OBJECTIVE: Repeat exactly each line of the data provided below.

Items from a data source

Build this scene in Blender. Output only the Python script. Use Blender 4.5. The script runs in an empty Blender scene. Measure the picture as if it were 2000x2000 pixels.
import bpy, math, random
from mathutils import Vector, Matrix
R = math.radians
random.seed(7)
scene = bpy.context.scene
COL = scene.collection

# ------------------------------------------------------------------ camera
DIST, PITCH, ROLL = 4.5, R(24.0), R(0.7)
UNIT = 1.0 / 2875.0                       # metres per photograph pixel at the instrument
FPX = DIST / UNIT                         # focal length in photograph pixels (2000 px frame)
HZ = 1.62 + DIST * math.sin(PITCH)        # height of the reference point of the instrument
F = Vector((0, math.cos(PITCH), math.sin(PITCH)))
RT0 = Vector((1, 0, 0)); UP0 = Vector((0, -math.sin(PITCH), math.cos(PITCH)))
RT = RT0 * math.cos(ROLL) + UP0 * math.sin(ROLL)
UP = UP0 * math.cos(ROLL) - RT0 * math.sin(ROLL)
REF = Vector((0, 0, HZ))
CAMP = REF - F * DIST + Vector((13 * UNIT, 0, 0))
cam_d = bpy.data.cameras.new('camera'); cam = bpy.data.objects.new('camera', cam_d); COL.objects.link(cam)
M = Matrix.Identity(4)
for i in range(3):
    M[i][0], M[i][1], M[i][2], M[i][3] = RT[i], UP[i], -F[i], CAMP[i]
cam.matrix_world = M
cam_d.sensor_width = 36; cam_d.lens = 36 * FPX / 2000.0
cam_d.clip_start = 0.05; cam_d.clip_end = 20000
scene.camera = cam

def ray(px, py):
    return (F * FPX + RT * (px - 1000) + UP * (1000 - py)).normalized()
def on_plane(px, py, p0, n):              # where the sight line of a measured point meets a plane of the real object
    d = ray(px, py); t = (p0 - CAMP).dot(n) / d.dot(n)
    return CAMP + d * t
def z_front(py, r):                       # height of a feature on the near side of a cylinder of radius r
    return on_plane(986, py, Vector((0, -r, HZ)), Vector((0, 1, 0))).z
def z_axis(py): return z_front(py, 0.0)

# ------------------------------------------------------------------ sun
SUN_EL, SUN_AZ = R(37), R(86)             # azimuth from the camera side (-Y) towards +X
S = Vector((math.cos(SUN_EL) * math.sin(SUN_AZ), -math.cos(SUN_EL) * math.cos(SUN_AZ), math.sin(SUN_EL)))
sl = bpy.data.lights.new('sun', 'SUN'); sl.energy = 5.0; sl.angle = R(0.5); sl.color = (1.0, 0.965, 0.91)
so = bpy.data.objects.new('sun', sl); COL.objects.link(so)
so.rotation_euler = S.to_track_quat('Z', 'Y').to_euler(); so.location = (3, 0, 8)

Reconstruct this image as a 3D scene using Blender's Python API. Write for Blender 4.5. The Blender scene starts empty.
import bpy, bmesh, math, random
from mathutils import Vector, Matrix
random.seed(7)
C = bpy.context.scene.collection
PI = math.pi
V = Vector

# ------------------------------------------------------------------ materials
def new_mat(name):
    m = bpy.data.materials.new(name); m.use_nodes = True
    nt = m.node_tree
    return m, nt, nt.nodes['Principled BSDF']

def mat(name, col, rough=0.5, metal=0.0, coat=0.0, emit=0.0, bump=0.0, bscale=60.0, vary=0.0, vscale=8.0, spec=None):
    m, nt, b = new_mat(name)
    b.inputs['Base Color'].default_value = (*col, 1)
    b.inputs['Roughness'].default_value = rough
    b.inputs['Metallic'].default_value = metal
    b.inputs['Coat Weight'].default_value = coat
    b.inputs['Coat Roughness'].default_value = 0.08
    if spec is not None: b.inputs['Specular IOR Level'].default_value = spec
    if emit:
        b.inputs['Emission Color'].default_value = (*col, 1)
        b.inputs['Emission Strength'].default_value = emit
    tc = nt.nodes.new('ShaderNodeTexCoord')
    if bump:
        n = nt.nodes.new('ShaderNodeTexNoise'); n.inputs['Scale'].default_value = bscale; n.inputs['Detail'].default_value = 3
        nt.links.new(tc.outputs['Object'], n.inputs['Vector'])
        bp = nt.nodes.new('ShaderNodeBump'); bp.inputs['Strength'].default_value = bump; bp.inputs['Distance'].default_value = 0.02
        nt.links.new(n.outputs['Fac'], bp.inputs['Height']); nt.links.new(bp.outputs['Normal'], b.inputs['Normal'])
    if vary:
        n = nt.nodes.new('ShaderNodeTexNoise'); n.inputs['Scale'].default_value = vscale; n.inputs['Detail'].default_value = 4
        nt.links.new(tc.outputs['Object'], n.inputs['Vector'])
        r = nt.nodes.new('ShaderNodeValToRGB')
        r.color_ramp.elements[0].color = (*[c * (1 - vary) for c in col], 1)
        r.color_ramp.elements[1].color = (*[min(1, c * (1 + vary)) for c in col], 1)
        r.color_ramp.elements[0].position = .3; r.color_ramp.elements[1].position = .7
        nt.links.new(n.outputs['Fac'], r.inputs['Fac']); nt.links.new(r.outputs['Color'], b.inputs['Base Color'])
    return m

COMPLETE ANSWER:
Build this scene in Blender. Output only the Python script. Use Blender 4.5. The script runs in an empty Blender scene. Measure the picture as if it were 2000x2000 pixels.
import bpy, math, random
from mathutils import Vector, Matrix
R = math.radians
random.seed(7)
scene = bpy.context.scene
COL = scene.collection

# ------------------------------------------------------------------ camera
DIST, PITCH, ROLL = 4.5, R(24.0), R(0.7)
UNIT = 1.0 / 2875.0                       # metres per photograph pixel at the instrument
FPX = DIST / UNIT                         # focal length in photograph pixels (2000 px frame)
HZ = 1.62 + DIST * math.sin(PITCH)        # height of the reference point of the instrument
F = Vector((0, math.cos(PITCH), math.sin(PITCH)))
RT0 = Vector((1, 0, 0)); UP0 = Vector((0, -math.sin(PITCH), math.cos(PITCH)))
RT = RT0 * math.cos(ROLL) + UP0 * math.sin(ROLL)
UP = UP0 * math.cos(ROLL) - RT0 * math.sin(ROLL)
REF = Vector((0, 0, HZ))
CAMP = REF - F * DIST + Vector((13 * UNIT, 0, 0))
cam_d = bpy.data.cameras.new('camera'); cam = bpy.data.objects.new('camera', cam_d); COL.objects.link(cam)
M = Matrix.Identity(4)
for i in range(3):
    M[i][0], M[i][1], M[i][2], M[i][3] = RT[i], UP[i], -F[i], CAMP[i]
cam.matrix_world = M
cam_d.sensor_width = 36; cam_d.lens = 36 * FPX / 2000.0
cam_d.clip_start = 0.05; cam_d.clip_end = 20000
scene.camera = cam

def ray(px, py):
    return (F * FPX + RT * (px - 1000) + UP * (1000 - py)).normalized()
def on_plane(px, py, p0, n):              # where the sight line of a measured point meets a plane of the real object
    d = ray(px, py); t = (p0 - CAMP).dot(n) / d.dot(n)
    return CAMP + d * t
def z_front(py, r):                       # height of a feature on the near side of a cylinder of radius r
    return on_plane(986, py, Vector((0, -r, HZ)), Vector((0, 1, 0))).z
def z_axis(py): return z_front(py, 0.0)

# ------------------------------------------------------------------ sun
SUN_EL, SUN_AZ = R(37), R(86)             # azimuth from the camera side (-Y) towards +X
S = Vector((math.cos(SUN_EL) * math.sin(SUN_AZ), -math.cos(SUN_EL) * math.cos(SUN_AZ), math.sin(SUN_EL)))
sl = bpy.data.lights.new('sun', 'SUN'); sl.energy = 5.0; sl.angle = R(0.5); sl.color = (1.0, 0.965, 0.91)
so = bpy.data.objects.new('sun', sl); COL.objects.link(so)
so.rotation_euler = S.to_track_quat('Z', 'Y').to_euler(); so.location = (3, 0, 8)

Reconstruct this image as a 3D scene using Blender's Python API. Write for Blender 4.5. The Blender scene starts empty.
import bpy, bmesh, math, random
from mathutils import Vector, Matrix
random.seed(7)
C = bpy.context.scene.collection
PI = math.pi
V = Vector

# ------------------------------------------------------------------ materials
def new_mat(name):
    m = bpy.data.materials.new(name); m.use_nodes = True
    nt = m.node_tree
    return m, nt, nt.nodes['Principled BSDF']

def mat(name, col, rough=0.5, metal=0.0, coat=0.0, emit=0.0, bump=0.0, bscale=60.0, vary=0.0, vscale=8.0, spec=None):
    m, nt, b = new_mat(name)
    b.inputs['Base Color'].default_value = (*col, 1)
    b.inputs['Roughness'].default_value = rough
    b.inputs['Metallic'].default_value = metal
    b.inputs['Coat Weight'].default_value = coat
    b.inputs['Coat Roughness'].default_value = 0.08
    if spec is not None: b.inputs['Specular IOR Level'].default_value = spec
    if emit:
        b.inputs['Emission Color'].default_value = (*col, 1)
        b.inputs['Emission Strength'].default_value = emit
    tc = nt.nodes.new('ShaderNodeTexCoord')
    if bump:
        n = nt.nodes.new('ShaderNodeTexNoise'); n.inputs['Scale'].default_value = bscale; n.inputs['Detail'].default_value = 3
        nt.links.new(tc.outputs['Object'], n.inputs['Vector'])
        bp = nt.nodes.new('ShaderNodeBump'); bp.inputs['Strength'].default_value = bump; bp.inputs['Distance'].default_value = 0.02
        nt.links.new(n.outputs['Fac'], bp.inputs['Height']); nt.links.new(bp.outputs['Normal'], b.inputs['Normal'])
    if vary:
        n = nt.nodes.new('ShaderNodeTexNoise'); n.inputs['Scale'].default_value = vscale; n.inputs['Detail'].default_value = 4
        nt.links.new(tc.outputs['Object'], n.inputs['Vector'])
        r = nt.nodes.new('ShaderNodeValToRGB')
        r.color_ramp.elements[0].color = (*[c * (1 - vary) for c in col], 1)
        r.color_ramp.elements[1].color = (*[min(1, c * (1 + vary)) for c in col], 1)
        r.color_ramp.elements[0].position = .3; r.color_ramp.elements[1].position = .7
        nt.links.new(n.outputs['Fac'], r.inputs['Fac']); nt.links.new(r.outputs['Color'], b.inputs['Base Color'])
    return m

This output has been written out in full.